Le véritable choix qui semble donc se présenter est soit la fermeture, soit le passage progressif aux technologies vertes, en assumant les dommages provisoires causés à l’environnement et à la santé des habitants de la région.
Le gouvernement devra dégager plusieurs milliards. Les Pays-Bas devront donc procéder à des investissements massifs dans l’énergie verte, en maximisant toutes les possibilités en mer et sur terre. C’est une condition sine qua non pour rester compétitif. Selon une estimation approximative, il faudrait investir 12 milliards d’euros dans la conversion complète de TSN à l’énergie verte.
Il faudrait également qu’il y ait un marché européen unifié de l’énergie, mais cela ne semble pas être à l’ordre du jour. L’Allemagne continuera de recourir au charbon pendant un certain temps, et la France à l’énergie nucléaire. Ils ne souhaitent pas être obligés de fournir de l’énergie à bas prix à leurs frères et sœurs européens.

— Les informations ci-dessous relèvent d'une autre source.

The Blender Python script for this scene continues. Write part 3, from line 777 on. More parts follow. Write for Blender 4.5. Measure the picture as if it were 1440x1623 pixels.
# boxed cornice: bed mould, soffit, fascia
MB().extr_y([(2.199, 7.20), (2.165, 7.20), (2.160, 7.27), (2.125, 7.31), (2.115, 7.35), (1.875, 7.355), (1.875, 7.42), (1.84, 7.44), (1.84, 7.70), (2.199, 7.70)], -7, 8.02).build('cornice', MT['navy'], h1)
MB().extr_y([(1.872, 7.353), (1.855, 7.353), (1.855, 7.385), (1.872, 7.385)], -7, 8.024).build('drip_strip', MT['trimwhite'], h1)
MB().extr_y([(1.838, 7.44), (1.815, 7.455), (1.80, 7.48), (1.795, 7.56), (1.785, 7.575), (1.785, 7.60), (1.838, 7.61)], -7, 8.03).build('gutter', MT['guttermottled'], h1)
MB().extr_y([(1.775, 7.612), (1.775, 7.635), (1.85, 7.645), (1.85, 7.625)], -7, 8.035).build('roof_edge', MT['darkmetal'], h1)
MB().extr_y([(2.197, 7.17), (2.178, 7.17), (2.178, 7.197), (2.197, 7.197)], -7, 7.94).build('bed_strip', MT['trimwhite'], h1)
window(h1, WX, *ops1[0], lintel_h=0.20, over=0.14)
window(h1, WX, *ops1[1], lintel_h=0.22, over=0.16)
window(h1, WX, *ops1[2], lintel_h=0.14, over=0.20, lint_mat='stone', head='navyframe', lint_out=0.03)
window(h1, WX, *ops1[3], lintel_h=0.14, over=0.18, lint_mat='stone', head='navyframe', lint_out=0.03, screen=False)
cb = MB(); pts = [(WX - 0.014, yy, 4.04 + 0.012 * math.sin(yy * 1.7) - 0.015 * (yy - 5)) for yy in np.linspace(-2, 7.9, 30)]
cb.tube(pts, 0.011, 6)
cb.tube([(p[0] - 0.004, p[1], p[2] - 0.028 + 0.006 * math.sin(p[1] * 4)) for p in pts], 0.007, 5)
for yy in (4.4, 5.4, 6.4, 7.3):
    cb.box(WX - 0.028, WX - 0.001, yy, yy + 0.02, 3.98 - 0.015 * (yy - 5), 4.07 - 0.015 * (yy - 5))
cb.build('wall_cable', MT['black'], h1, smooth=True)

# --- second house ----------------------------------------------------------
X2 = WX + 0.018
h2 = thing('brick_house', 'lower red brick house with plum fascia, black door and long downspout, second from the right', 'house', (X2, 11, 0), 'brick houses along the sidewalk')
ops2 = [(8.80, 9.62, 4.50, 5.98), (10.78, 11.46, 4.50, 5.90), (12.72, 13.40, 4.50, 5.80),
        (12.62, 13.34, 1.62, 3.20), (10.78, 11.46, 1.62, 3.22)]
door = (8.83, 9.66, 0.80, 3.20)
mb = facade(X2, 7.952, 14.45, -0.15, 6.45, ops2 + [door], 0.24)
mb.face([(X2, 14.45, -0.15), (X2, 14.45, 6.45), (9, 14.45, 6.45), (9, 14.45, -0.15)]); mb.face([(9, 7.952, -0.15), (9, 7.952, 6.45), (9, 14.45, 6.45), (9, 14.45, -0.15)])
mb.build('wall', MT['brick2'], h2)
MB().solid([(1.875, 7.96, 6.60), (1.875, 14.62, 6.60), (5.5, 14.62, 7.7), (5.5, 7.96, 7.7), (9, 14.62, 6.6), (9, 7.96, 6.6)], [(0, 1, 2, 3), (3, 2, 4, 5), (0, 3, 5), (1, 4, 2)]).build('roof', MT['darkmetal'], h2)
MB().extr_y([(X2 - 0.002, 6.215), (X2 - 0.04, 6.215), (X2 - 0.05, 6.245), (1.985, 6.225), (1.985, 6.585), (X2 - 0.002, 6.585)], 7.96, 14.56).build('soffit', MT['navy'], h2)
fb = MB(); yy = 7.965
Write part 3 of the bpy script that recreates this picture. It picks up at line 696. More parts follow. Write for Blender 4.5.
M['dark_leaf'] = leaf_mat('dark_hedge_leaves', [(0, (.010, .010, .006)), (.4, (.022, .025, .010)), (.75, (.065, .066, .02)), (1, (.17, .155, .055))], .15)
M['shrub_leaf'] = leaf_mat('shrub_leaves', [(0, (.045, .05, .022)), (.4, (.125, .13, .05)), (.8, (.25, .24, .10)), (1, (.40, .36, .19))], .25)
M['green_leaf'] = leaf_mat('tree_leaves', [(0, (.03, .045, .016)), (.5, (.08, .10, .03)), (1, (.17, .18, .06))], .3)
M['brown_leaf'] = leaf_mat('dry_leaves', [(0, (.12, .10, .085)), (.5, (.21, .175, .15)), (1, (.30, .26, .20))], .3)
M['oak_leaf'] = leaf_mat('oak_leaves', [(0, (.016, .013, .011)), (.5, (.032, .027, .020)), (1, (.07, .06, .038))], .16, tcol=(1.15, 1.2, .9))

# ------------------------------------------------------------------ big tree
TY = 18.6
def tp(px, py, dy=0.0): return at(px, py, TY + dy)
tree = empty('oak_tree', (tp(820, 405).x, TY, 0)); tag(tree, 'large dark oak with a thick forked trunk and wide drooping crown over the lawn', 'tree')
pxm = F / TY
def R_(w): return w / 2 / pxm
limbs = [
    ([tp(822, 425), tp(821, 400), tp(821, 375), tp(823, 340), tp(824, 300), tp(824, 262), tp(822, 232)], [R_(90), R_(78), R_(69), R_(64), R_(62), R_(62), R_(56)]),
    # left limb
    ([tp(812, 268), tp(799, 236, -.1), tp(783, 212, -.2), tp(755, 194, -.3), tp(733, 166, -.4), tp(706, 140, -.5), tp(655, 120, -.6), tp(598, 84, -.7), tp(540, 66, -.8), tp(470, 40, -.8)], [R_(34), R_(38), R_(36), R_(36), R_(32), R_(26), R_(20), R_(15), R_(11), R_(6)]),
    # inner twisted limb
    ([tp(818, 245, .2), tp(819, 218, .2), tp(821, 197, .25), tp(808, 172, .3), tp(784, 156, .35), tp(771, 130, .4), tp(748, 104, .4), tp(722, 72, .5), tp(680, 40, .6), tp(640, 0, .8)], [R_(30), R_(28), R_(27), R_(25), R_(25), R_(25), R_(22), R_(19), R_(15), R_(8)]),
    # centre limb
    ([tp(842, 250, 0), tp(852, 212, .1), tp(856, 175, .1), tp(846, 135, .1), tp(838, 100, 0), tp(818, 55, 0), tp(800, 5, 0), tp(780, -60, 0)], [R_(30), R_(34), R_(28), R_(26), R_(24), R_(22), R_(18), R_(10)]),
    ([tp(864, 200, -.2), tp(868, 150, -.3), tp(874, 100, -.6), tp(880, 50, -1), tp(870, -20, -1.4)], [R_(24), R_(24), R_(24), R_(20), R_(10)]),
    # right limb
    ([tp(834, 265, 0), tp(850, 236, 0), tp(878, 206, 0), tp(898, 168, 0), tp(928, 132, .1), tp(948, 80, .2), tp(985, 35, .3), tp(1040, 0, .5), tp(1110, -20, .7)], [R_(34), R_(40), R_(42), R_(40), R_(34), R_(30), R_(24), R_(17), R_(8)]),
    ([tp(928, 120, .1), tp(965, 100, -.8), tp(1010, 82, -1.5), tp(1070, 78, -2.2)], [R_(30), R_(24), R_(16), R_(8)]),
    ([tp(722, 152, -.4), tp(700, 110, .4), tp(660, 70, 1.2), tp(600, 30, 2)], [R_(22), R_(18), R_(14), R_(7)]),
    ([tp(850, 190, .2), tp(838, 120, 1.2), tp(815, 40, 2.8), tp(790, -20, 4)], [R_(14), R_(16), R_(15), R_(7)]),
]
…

Sur la même longueur d’onde
Tata est une multinationale indienne. Il semble risqué de faire cadeau de milliards à cette multinationale et d’installer un immense parc éolien en mer sans aucune garantie pour l’avenir. Il n’y en a pas. Il est très possible que Tata acquière les connaissances nécessaires à la production d’acier vert aux Pays-Bas aux frais du contribuable néerlandais et qu’elle s’en aille plus tard profiter du soleil méridional. Car l’acier vert a de toute façon de l’avenir, Tata le sait aussi. Aux Pays-Bas, l’entreprise dispose d’un solide département de recherche et de développement, qui peut encore rendre de bons services pendant quelques années.
Mais pour le moment, les travailleurs, les riverains et les défenseurs de l’environnement ne sont pas sur la même longueur d’onde. Le syndicat joue la carte du passage au vert dans le but de maintenir l’emploi. Les associations de défense de l’environnement, comme XR, exigent la fermeture immédiate des cokeries, condition sine qua non pour résoudre les problèmes de santé des riverains. Les habitants ne peuvent plus attendre. Selon Tata, l’entreprise ne serait alors plus économiquement viable.
En attendant, rien ne se passe. Le conflit entre les principaux intérêts économiques débouche principalement sur la temporisation. Cela renforce le sentiment d’impuissance qui, à son tour, n’encourage pas la coopération entre les syndicats, les riverains et les groupes de défense de l’environnement. Pour sortir de cette impasse, il est nécessaire d’unir les forces autour de principes clairs : maintenir un niveau d’emploi satisfaisant tout en respectant l’environnement et la santé, c’est techniquement tout à fait possible. Ce sont les intérêts financiers qui font barrage.